A high-vacuum balloon at sea level is a demonstration package, of less practical use than a stepladder. It will hover best below sea level, on a cold and dry night, during an anticyclone. Think the Dead Sea, Death Valley, or deep underground in a mine. The problem with mines is that they get hotter with depth, and have RH=100%.

Only a partial-vacuum balloon can benefit from internal saturation, RH=100%. At the depressed boiling point of water, the lift gas remaining would be steam from the air, being a clear cloud chamber.

 

[akhmeteli]

At 150 metres you could use a fixed tower, or a tethered helium balloon. I have flown gyro kites well above 150 m, and they generate their own power.

Fixed towers of this height are (very?) expensive, they require some land to own or rent, they require lighting for aircraft safety, which creates serious maintenance problems.

As for helium balloons, they have their own set of issues (don't get me started:-) ). Furthermore, helium balloons are competitors to stratospheric vacuum balloons too.

I don't know much about gyro kites, but I believe they are wind-dependent.

And tethered balloons require some real estate, and their altitude is wind-dependent

A high-vacuum balloon at sea level is a demonstration package, of less practical use than a stepladder. It will hover best below sea level, on a cold and dry night, during an anticyclone. Think the Dead Sea, Death Valley, or deep underground in a mine. The problem with mines is that they get hotter with depth, and have RH=100%.

So you don't think there is any application for low-altitude vacuum balloons.
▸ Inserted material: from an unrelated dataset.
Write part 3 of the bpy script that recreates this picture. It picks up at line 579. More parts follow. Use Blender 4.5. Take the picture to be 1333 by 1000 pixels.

I believe there are some important applications, such as antennas, freight transportation in remote areas, etc., so let us agree to disagree.

And let us not forget that, while making a sea-level balloon is really hard, making a stratospheric balloon is significantly harder.

Only a partial-vacuum balloon can benefit from internal saturation, RH=100%. At the depressed boiling point of water, the lift gas remaining would be steam from the air, being a clear cloud chamber.

So again, internal saturation does not seem important at low altitudes, and temperature and water vapor content are low at high altitudes.